Sameth’s theory is not as outlandish as it might seem to the uninitiated. For one thing, Jewish mystical traditions have long found levels of meaning in the Hebrew Bible beyond those that come from a literal or metaphorical reading. For another, there is a deep tradition in Jewish prayer and thinking, particularly among the so-called mystics, of seeking to reconcile the male and female elements in the universe.
Sameth’s article includes this: “What the mystics called ‘the secret of one’ is the inner unification of the sometimes competing, sometimes complementing masculine and feminine energies that reside within each of us, regardless whether we are male or female.”
The notion that God is what Sameth calls a “hermaphroditic deity” could energize the growing movement in many religious traditions to present God in gender-neutral terms, particularly in Scripture.

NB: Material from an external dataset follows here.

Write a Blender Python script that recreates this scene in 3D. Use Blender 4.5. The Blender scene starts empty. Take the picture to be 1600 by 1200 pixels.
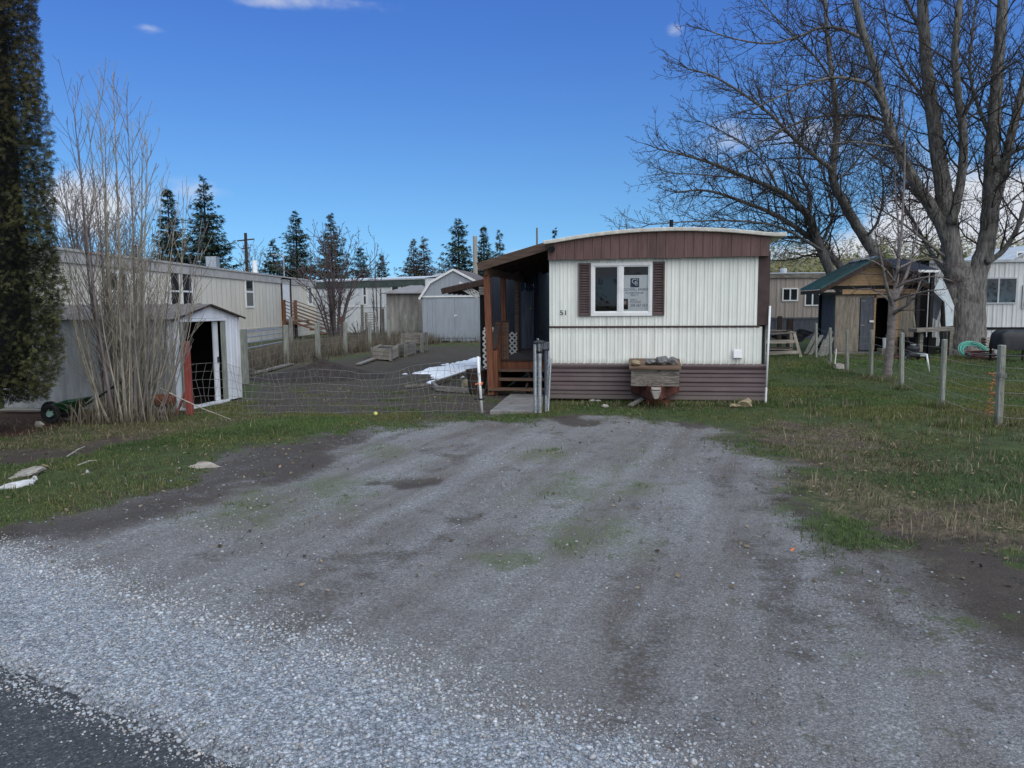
import bpy, math, random
import numpy as np
from mathutils import Vector, Matrix, noise as mnoise

random.seed(7)
RNG = np.random.default_rng(11)
scene = bpy.context.scene
COL = scene.collection
R = math.radians

# ------------------------------------------------------------------ camera
FPX = 1190.0
CAM_H = 1.65
PITCH = math.atan(122 / FPX)
ROLL = R(-0.45)
cam_rot = Matrix.Rotation(R(90) - PITCH, 3, 'X') @ Matrix.Rotation(ROLL, 3, 'Z')
cd = bpy.data.cameras.new("camera")
cam = bpy.data.objects.new("camera", cd)
COL.objects.link(cam)
cam.matrix_world = Matrix.Translation((0, 0, CAM_H)) @ cam_rot.to_4x4()
cd.sensor_width = 36
cd.lens = 36 * FPX / 1600
cd.clip_end = 3000
cd.clip_start = 0.05
scene.camera = cam
CLOC = Vector((0, 0, CAM_H))


def ray(px, py):
    return cam_rot @ Vector(((px - 800) / FPX, -(py - 600) / FPX, -1.0))


def G(px, py, z=0.0):
    """point of the ground seen at photo pixel (surveying helper)"""
    d = ray(px, py)
    t = (z - CAM_H) / d.z
    return CLOC + d * t


def P(px, py, Y):
    d = ray(px, py)
    return CLOC + d * (Y / d.y)


# ------------------------------------------------------------------ mesh builder
MATS = {}


def inv_of(o):
    return MATS[o.name].inverted() if o is not None and o.name in MATS else Matrix.Identity(4)


def ico_sphere(sub):
    t = (1 + 5 ** .5) / 2
    V = [Vector(p).normalized() for p in [(-1, t, 0), (1, t, 0), (-1, -t, 0), (1, -t, 0), (0, -1, t), (0, 1, t), (0, -1, -t), (0, 1, -t), (t, 0, -1), (t, 0, 1), (-t, 0, -1), (-t, 0, 1)]]
    F = [(0, 11, 5), (0, 5, 1), (0, 1, 7), (0, 7, 10), (0, 10, 11), (1, 5, 9), (5, 11, 4), (11, 10, 2), (10, 7, 6), (7, 1, 8), (3, 9, 4), (3, 4, 2), (3, 2, 6), (3, 6, 8), (3, 8, 9), (4, 9, 5), (2, 4, 11), (6, 2, 10), (8, 6, 7), (9, 8, 1)]
    for _ in range(sub):
        mid, G_ = {}, []

        def m(i, j):
            k = (min(i, j), max(i, j))
            if k not in mid:
                V.append((V[i] + V[j]).normalized())
                mid[k] = len(V) - 1
            return mid[k]
        for a, b, c in F:
            x, y, z = m(a, b), m(b, c), m(c, a)
            G_ += [(a, x, z), (b, y, x), (c, z, y), (x, y, z)]
        F = G_
    return V, F


SPHERE = ico_sphere(3)


class MB:
    def __init__(self, M=None):
        self.v, self.f, self.M = [], [], M

    def add(self, pts, faces):
        b = len(self.v)
        if self.M is not None:
            pts = [self.M @ Vector(p) for p in pts]
        self.v.extend([tuple(p) for p in pts])
        self.f.extend([tuple(i + b for i in f) for f in faces])
        return self

    def quad(self, *pts):
        return self.add(pts, [tuple(range(len(pts)))])

    def box(self, x0, x1, y0, y1, z0, z1):
        return self.add([(x0, y0, z0), (x1, y0, z0), (x1, y1, z0), (x0, y1, z0), (x0, y0, z1), (x1, y0, z1), (x1, y1, z1), (x0, y1, z1)],
                        [(0, 3, 2, 1), (4, 5, 6, 7), (0, 1, 5, 4), (1, 2, 6, 5), (2, 3, 7, 6), (3, 0, 4, 7)])

    def beam(self, p, q, w, h, up=(0, 0, 1), taper=1.0):
        p, q = Vector(p), Vector(q)
        d = (q - p).normalized()
        s = d.cross(Vector(up))
        if s.length < 1e-4:
            s = d.cross(Vector((0, 1, 0)))
        s.normalize()
        u = s.cross(d).normalized()
        pts = []
        for c, k in ((p, 1.0), (q, taper)):
            for a, b in ((-1, -1), (1, -1), (1, 1), (-1, 1)):
                pts.append(c + s * (a * w * k / 2) + u * (b * h * k / 2))
        return self.add(pts, [(0, 1, 2, 3), (7, 6, 5, 4), (0, 4, 5, 1), (1, 5, 6, 2), (2, 6, 7, 3), (3, 7, 4, 0)])

    def tube(self, pts, rad, n=6, caps=True):
        pts = [Vector(p) for p in pts]
        m = len(pts)
        if not hasattr(rad, '__len__'):
            rad = [rad] * m
        V, F = [], []
        ref = Vector((0.31, 0.17, 0.93))
        d0 = (pts[-1] - pts[0])
        if d0.length > 1e-9 and abs(d0.normalized().dot(ref)) > 0.9:
            ref = Vector((0.9, 0.4, 0.1))
        for i in range(m):
            d = pts[min(i + 1, m - 1)] - pts[max(i - 1, 0)]
            if d.length < 1e-9:
                d = Vector((0, 0, 1))
            d.normalize()
            s = d.cross(ref)
            s.normalize()
            u = s.cross(d)
            for k in range(n):
                a = 2 * math.pi * k / n
                V.append(pts[i] + (s * math.cos(a) + u * math.sin(a)) * rad[i])
        for i in range(m - 1):
            for k in range(n):
                k2 = (k + 1) % n
                F.append((i * n + k, i * n + k2, (i + 1) * n + k2, (i + 1) * n + k))
        if caps:
            F.append(tuple(range(n))[::-1])
            F.append(tuple((m - 1) * n + k for k in range(n)))
        return self.add(V, F)

    def cyl(self, p, q, r0, r1=None, n=12):
        return self.tube([p, q], [r0, r0 if r1 is None else r1], n)

    def prism(self, poly, a, b):
        """poly: list of 3-D points of one face, extruded by vector b-a"""
        d = Vector(b) - Vector(a)
        n = len(poly)
        pts = [Vector(p) for p in poly] + [Vector(p) + d for p in poly]
        F = [tuple(range(n))[::-1], tuple(range(n, 2 * n))]
        for i in range(n):
            j = (i + 1) % n
            F.append((i, j, n + j, n + i))
        return self.add(pts, F)

    def lathe(self, prof, c, n=20):
        V, F = [], []
        for r, z in prof:
            for k in range(n):
                a = 2 * math.pi * k / n
                V.append((c[0] + r * math.cos(a), c[1] + r * math.sin(a), c[2] + z))
        for i in range(len(prof) - 1):
            for k in range(n):
                k2 = (k + 1) % n
                F.append((i * n + k, i * n + k2, (i + 1) * n + k2, (i + 1) * n + k))
        F.append(tuple(range(n))[::-1])
        F.append(tuple((len(prof) - 1) * n + k for k in range(n)))
        return self.add(V, F)

    def rock(self, c, sx, sy, sz, seed=0, rough=0.22, rot=0.0, facets=9):
        """broken stone: a ball cut by random planes, then roughened"""
        rr = random.Random(seed)
        V, F = SPHERE
        planes = []
        for _ in range(facets):
            n = Vector((rr.gauss(0, 1), rr.gauss(0, 1), rr.gauss(0, 1))).normalized()
            planes.append((n, rr.uniform(1 - 2.2 * rough, 1 - .3 * rough)))
        off = Vector((rr.uniform(0, 50), rr.uniform(0, 50), rr.uniform(0, 50)))
        cr, sr = math.cos(rot), math.sin(rot)
        out = []
        for v in V:
            p = Vector(v)
            for n, d in planes:
                k = p.dot(n)
                if k > d:
                    p -= n * (k - d)
            p *= 1 + rough * .9 * (mnoise.fractal(p * 1.6 + off, 1.0, 2.0, 5))
            x, y, z = p.x * sx, p.y * sy, p.z * sz
            out.append((c[0] + x * cr - y * sr, c[1] + x * sr + y * cr, c[2] + z))
        return self.add(out, F)

    def build(self, name, mat, parent=None, smooth=False, bevel=0.0, base=None):
        """link as ONE mesh object; points are in world space"""
        me = bpy.data.meshes.new(name)
        co = np.array(self.v, dtype=np.float64).reshape(-1, 3)
        loc = None
        if parent is not None:
            Mi = np.array(inv_of(parent))
            co = co @ Mi[:3, :3].T + Mi[:3, 3]
        else:
            loc = Vector(base) if base is not None else Vector(((co[:, 0].min() + co[:, 0].max()) / 2, (co[:, 1].min() + co[:, 1].max()) / 2, co[:, 2].min()))
            co = co - np.array(loc)
        me.from_pydata(co.tolist(), [], self.f)
        me.update()
        o = bpy.data.objects.new(name, me)
        COL.objects.link(o)
        me.materials.append(mat)
        if smooth:
            me.polygons.foreach_set('use_smooth', [True] * len(me.polygons))
        if bevel > 0:
            b = o.modifiers.new('bevel', 'BEVEL')
            b.width = bevel
            b.segments = 2
            b.limit_method = 'ANGLE'
        if parent is not None:
            o.parent = parent
            if parent.name in MATS:
                MATS[o.name] = MATS[parent.name]
        else:
            o.location = loc
            MATS[o.name] = Matrix.Translation(loc)
        return o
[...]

Rabbi Lawrence Kushner, a revered scholar among liberal Jews who has written extensively on Jewish mysticism and spirituality, called Sameth’s article “delicious, thought-provoking and wise.” Kushner is among a small group of scholars and friends with whom Sameth has shared his article in recent weeks.
“I think most people assume the God of the Hebrew Bible is masculine, but Mark, through some sound and clever research, suggests that God may have always been androgynous,” Kushner said. “This can affect the way we consider holiness and the divine, and invites us to reconsider our own gender identities, which is kind of a bombshell.”
The Hebrew name of God that is known as the Tetragrammaton – the four letters Yud-Hay-Vov-Hay – appears 6,823 times in the Hebrew Bible. Since early Hebrew script included no vowels, the pronunciation of the name was known by those who heard it.
According to Sameth’s footnotes, the name was said only by priests after the destruction of the First Temple in 586 BCE. After the destruction of the Second Temple in 70 CE, the name was no longer said and the pronunciation lost.
Jewish tradition has long held that the name was too sacred to articulate. Jews have generally used Adonai, “the Lord,” in place of the Tetragrammaton. Various Christian groups have pronounced the name as “Yahweh” or “Jehovah.”
Sameth has no intention of speaking the “reversed” name of God that he has uncovered, preferring to focus on its meaning.
“I still won’t pronounce it, intentionally, as God’s name,” he said. “I’m not suggesting that anyone pronounce the name.”